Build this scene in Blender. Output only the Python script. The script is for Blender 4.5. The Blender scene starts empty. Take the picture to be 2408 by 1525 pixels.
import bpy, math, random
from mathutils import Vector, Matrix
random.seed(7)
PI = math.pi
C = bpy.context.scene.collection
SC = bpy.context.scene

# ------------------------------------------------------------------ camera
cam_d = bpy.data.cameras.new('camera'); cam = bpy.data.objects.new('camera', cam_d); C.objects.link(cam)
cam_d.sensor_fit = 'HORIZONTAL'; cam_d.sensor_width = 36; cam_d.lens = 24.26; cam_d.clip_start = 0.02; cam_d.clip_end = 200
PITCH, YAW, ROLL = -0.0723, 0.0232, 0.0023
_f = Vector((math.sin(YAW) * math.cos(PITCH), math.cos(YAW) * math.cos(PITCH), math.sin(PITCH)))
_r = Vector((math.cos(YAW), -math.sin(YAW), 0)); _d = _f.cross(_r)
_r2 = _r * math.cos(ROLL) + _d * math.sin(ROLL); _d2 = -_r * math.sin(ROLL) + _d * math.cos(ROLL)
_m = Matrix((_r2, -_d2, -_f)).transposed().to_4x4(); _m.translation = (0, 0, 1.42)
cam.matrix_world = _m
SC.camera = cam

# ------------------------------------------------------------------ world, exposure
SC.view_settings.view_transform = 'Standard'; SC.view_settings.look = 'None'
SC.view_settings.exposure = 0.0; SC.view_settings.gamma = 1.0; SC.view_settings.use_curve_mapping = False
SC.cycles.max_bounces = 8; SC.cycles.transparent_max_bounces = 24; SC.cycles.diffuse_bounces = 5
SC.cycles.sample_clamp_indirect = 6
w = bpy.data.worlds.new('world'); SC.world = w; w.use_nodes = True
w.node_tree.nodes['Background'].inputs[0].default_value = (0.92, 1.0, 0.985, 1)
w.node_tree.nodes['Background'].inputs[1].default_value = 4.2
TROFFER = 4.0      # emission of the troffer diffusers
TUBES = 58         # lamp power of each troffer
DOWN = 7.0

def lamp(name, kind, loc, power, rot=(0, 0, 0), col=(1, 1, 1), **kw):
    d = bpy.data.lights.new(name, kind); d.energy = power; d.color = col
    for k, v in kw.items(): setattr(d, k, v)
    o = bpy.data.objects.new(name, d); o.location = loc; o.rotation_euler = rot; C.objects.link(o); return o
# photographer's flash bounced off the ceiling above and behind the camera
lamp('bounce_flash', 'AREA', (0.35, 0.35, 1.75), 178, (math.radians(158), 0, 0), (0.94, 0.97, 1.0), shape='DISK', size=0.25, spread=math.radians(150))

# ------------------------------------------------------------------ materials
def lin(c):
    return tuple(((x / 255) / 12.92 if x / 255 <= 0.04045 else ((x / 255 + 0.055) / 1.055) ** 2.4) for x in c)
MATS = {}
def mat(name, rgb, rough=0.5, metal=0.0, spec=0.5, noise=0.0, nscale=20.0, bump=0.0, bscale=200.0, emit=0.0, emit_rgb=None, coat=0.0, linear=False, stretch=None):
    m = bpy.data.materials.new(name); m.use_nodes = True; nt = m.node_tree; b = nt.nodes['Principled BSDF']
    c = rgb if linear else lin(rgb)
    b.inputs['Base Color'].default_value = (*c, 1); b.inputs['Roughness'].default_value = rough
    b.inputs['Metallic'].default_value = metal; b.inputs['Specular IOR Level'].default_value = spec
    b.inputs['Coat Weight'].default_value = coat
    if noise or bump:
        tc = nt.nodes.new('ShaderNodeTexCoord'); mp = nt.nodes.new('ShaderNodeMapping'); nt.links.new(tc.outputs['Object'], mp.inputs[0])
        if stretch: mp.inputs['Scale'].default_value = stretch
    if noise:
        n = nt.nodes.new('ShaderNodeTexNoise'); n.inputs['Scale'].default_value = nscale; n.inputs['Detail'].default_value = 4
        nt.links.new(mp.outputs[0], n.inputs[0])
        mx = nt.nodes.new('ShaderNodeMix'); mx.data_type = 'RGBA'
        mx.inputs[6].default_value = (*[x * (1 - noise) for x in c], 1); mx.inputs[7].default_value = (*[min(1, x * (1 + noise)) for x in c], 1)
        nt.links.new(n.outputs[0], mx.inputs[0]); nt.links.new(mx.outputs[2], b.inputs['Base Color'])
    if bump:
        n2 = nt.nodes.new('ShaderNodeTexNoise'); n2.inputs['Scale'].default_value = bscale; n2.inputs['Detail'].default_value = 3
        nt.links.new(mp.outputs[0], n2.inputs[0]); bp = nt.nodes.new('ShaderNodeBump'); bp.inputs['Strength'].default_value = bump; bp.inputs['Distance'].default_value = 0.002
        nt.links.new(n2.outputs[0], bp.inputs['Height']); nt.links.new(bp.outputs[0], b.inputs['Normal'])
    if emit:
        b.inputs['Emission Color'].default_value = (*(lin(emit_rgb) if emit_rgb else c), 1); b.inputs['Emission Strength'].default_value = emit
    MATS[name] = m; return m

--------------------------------

Required work: Beginning at the first line above, repeat exactly until the line containing "SC = bpy.context.scene", which is included.

Solved problem:
Build this scene in Blender. Output only the Python script. The script is for Blender 4.5. The Blender scene starts empty. Take the picture to be 2408 by 1525 pixels.
import bpy, math, random
from mathutils import Vector, Matrix
random.seed(7)
PI = math.pi
C = bpy.context.scene.collection
SC = bpy.context.scene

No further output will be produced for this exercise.